'Fireball' meteor lights up sky over Loch Ness

Updated
'Fireball meteor' lights up sky over Loch Ness
'Fireball meteor' lights up sky over Loch Ness



A tourist guide has captured a rare photograph of a meteor streaking across the sky over Loch Ness in Scotland.

John Alasdair Macdonald, who runs the tour guide company The Hebridean Explorer, captured the image on a compact camera near Dochfour at about 9pm on Sunday.

He was just taking some landscape shots and described catching the image of the meteor as a "fluke".

The BBC reports that John said: "I was taking some new pictures to put on my Facebook page using a Sony RX100 compact camera.

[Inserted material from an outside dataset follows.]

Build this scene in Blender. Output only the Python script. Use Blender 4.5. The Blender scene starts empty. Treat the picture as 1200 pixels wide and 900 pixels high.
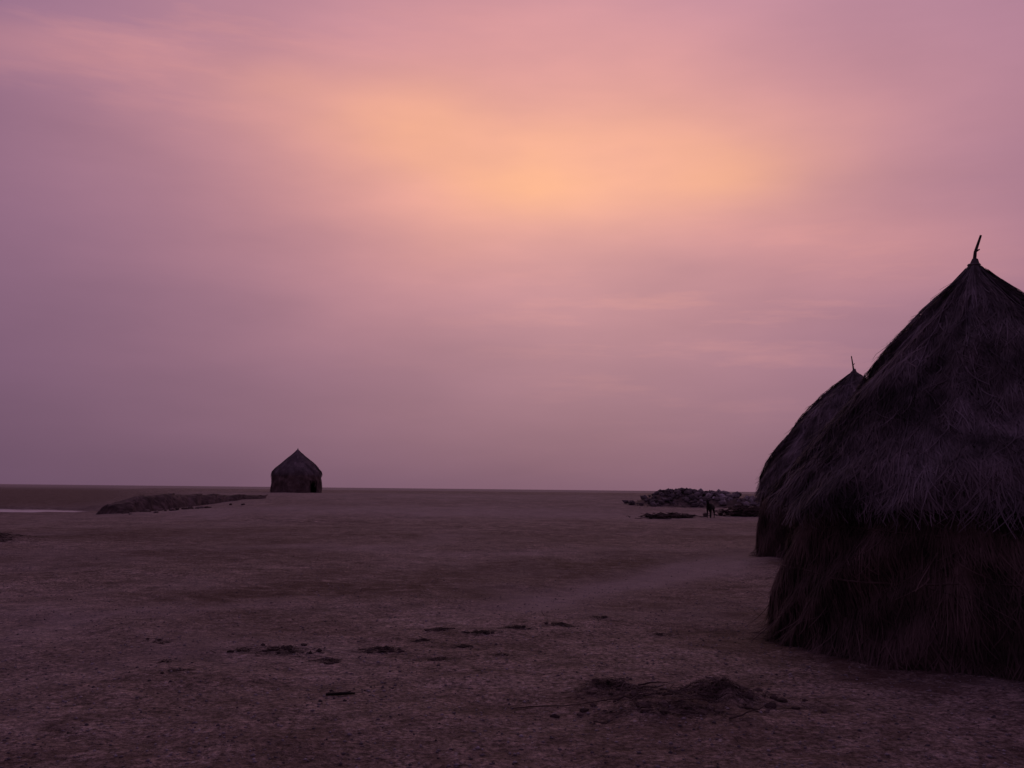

"It was a beautiful, clear night and I got some nice pictures but capturing the meteor was a fluke. I will never take a picture like that again."

Speaking to the Mirror, John added: "It's a once in a lifetime thing, I think I was just extremely lucky and for it to take place in the middle of the picture as well - it was just the perfect picture."

The Maritime and Coastguard Agency reportedly got calls from people in the Highlands, Dumfries and Galloway and Cumbria concerned it was a distress flare.

According to news.stv.tv, a spokeswoman for the agency said: "A few calls were made to coastguards in Stornoway and Belfast in case they had spotted an emergency distress flare. Thank you to those who called as it proves what we say - we would rather be called and not needed than not called at all."

John uploaded the picture onto The Hebridean Explorer's Facebook page.

Post by The Hebridean Explorer.


It is believed the meteor was seen as far away as Switzerland and Austria.

According to Wikipedia, a meteoroid is a small rocky or metallic body travelling through space. Meteoroids are significantly smaller than asteroids, and range in size from small grains to one metre-wide objects. Smaller objects than this are classified as micrometeoroids or space dust. Most are fragments from comets or asteroids, while others are collision impact debris ejected from bodies such as the Moon or Mars.

When such an object enters the Earth's atmosphere at a speed typically in excess of 20 km/s, aerodynamic heating produces a streak of light, both from the glowing object and the trail of glowing particles that it leaves in its wake. This phenomenon is called a meteor, or colloquially a "shooting star" or "falling star".

A fireball is a brighter-than-usual meteor. The International Astronomical Union defines a fireball as "a meteor brighter than any of the planets" (magnitude −4 or greater).

There are probably more than 500,000 fireballs a year, but most will go unnoticed because most will occur over the ocean and half will occur during daytime.